Victimary ideas are the university equivalent of bilingual education; they serve above all the interests of their academic sponsors. The “dominated” both inside and outside the developed world will profit far more from acquiring and adapting to their needs the techniques of economic and political rationality than from learning new means to denounce the social order that created and, however imperfectly, practices these techniques. The best way to promote genuine equality among the peoples of the world is not to indulge and excuse unproductive expressions of resentment, but to work toward integration into the world exchange system on the level of ideas as well as of goods and services. As developments in less ideologically charged areas like popular music make clear, the result is not deadening “McDonaldization” but enriching cultural interaction. The Western-originated exchange system is not the adversary but the only competent agent of this interaction. Whatever its problems, they can only be resolved from within; the alternative is resentful isolation a la North Korea.

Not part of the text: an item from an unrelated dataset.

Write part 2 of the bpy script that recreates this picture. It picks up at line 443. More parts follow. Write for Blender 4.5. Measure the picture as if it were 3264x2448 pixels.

Perhaps sooner than we think, we may expect a return to generative thinking, which American anthropology abandoned two generations ago for the relativistic Boasian culturalism that is the direct intellectual ancestor of the multi-culti of today. GA’s usefulness in facilitating intercultural dialogue will be recognized when the interested parties come to understand that to affirm the moral superiority of less over more successful individuals and societies is to offer them the same consolation that masters have traditionally provided their slaves.